«Ho lasciato Monaco 35 anni fa e non mi manca per niente» racconta Robert Henke sorseggiando una brodaglia scura davvero poco invitante meglio conosciuta come caffè lungo. «Da allora vivo a Berlino, è quella la mia città, anche se rispetto a Venezia è l’inferno. Un delirio di rumore, traffico frenetico.» Proprio lì, molti anni fa il musicista e co-fondatore di Ableton ha conosciuto Marian Mentrup, una delle menti dietro a Corte Supernova. «Qui a Venezia, Corte Supernova ha uno spazio bellissimo dove si possono ospitare artisti, delle vere e proprie residency. In più, volevano che questo soggiorno veneziano culminasse con un’esibizione dal vivo in surround. Non sapevano chi invitare, così hanno pensato a me.»
Dal 14 al 26 gennaio quindi, Henke ha trascorso le sue giornate a Venezia, registrando rumori ambientali e dormendo la sera a Palazzo Grassi, palazzo storico riconvertito in spazio di esposizione d’arte contemporanea. Insomma, una reggia sul Canal Grande. «Avevo questo vecchio progetto chiamato Dust, una raccolta di suoni ambientali che riconvertivo in piccoli brani che sono soltanto profumi sonori.» Così è nato Venice Dust, la forma più concreta e definitiva che prenderà mai il progetto di Henke. Dodici giorni di minuziosa raccolta, rielaborazione e prova per quella che sabato 26 gennaio a Palazzo Grassi è stata una première mondiale dell’opera elettronica.
«Volevo decisamente evitare l’effetto cartolina-sonora» continua il musicista. «Quindi ho evitato di registrare il suono dei turisti, delle ruote trolley che scorrono sul selciato. Ho provato a registrare i gabbiani, ma sono tizi poco socievoli che emettono suoni ben diversi da quelli che ti aspetti. Sono degli urli acuti, non proprio piacevoli. Al contrario però, mi sono concentrato sui piccoli splash che l’acqua produce a contatto con la roccia dei canali.»
Robert è visibilmente teso per stasera, complici anche i litri di caffè che sta sorseggiando. Fortuna che, prima di lui, nel gigantesco atrio centrale del palazzo settecentesco in marmo bianco tocca a Renick Bell, il cui live audiovisivo aggiunge sin da subito valore a una serata già di suo unica. Mentre inserisce valori numerici e impartisce ordini al computer in linguaggio di programmazione Haskell, Bell proietta la schermata del terminale sulla pomposa scalinata neoclassica dell’edificio, generando suoni e impulsi apparentemente randomici ma in realtà frutto di un algoritmo che normalmente viene utilizzato per tracciare la crescita delle piante.
Ma è chiaramente Henke il protagonista.
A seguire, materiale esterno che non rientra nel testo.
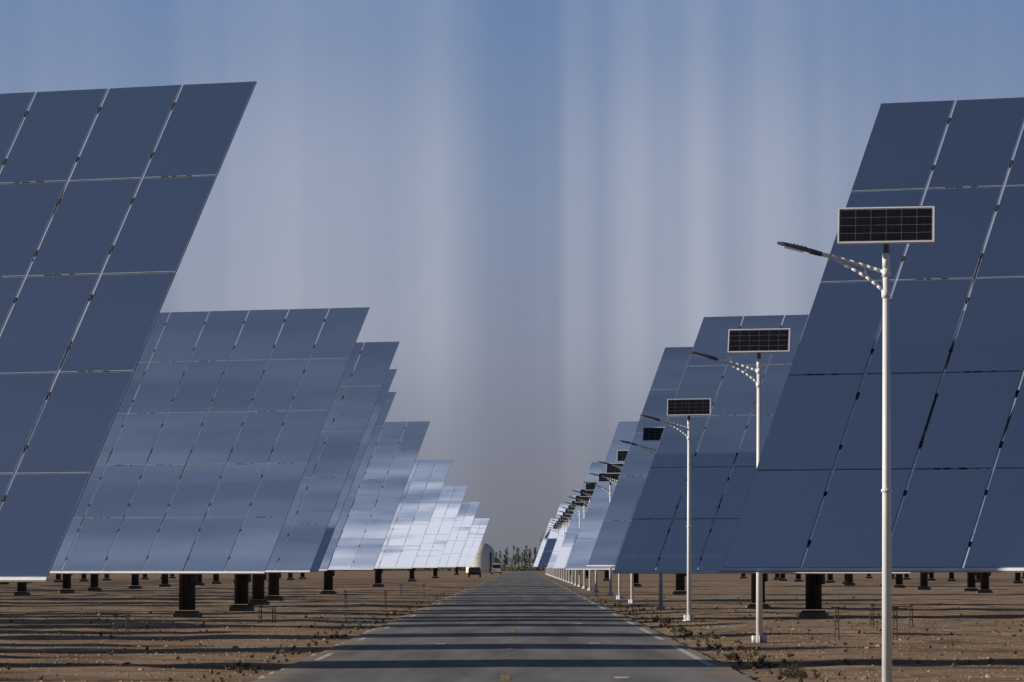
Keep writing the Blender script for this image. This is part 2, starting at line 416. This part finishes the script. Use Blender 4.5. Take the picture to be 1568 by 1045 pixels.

Venice Dust si mostra immediatamente per quello che è: una situazione tanto surreale quanto allucinante, amplificata soprattutto dalle decine di speaker e woofer posti su ogni colonna del portico per l’effetto surround. Va da sé che basta spostarsi un pochino in mezzo all’atrio per capire meglio ciò che succede. Per quanto teso per la performance, Robert riesce magistralmente a generare turbinii di particelle che si originano ora alle spalle dell’ascoltatore ora davanti, e un’istante dopo scompaiono in un uno dei 360 gradi in cui convenzionalmente si suddivide un angolo giro. I movimenti ammalianti del pulviscolo rarefatto lasciano poi spazio alle derivazioni techno di Electric Indigo.
Dopo il live becco Robert fuori, sul canal grande, dove la gente esce a fumare. «Ero tesissimo, si vedeva?» mi chiede. Gli rispondo di sì, ma che è anche per quello che il live è stato bellissimo. «Hai ragione, that’s the cool part of it.»